A recently updated report of a 2020 study that concluded public school student performance improved along with the growth of state scholarship programs for lower-income students in private schools has reaffirmed those results, going beyond the original findings.
Additional research from David Figlio, Cassandra M.D. Hart and Kryzstof Karbownik answers the question: At which level does competition matter most, district or local?
The researchers found that competition faced by the district could be even more important than the marginal degree of competition faced by the individual school, citing as an example the fact that public education choice options, such as magnet and charter schools, may have expanded more rapidly in districts that faced greater private school competition.
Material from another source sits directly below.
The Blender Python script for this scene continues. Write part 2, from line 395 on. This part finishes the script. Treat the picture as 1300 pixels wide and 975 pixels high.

The original report showed that in addition to achieving better test scores, the absentee rates and number of suspensions for public school students declined. Students showing the most dramatic effects were from lower socioeconomic backgrounds. The findings ran contrary to longstanding claims from school choice opponents who claimed private school scholarship programs divert the best students from public schools and harm those left behind.
Figlio, Hart and Karbownik plan to continue exploring the subject in future versions of the study.
Their research is among many studies that demonstrate the benefits of school choice in Florida. In 2019, the left-of-center Urban Institute found that scholarship students were more likely to attend and graduate from college.
Additionally, more than a decade’s worth of evaluations, including the most recent from the Florida Learning Systems Institute, reveal that Florida’s most disadvantaged students have the same annual learning gains as all students of all income levels nationally.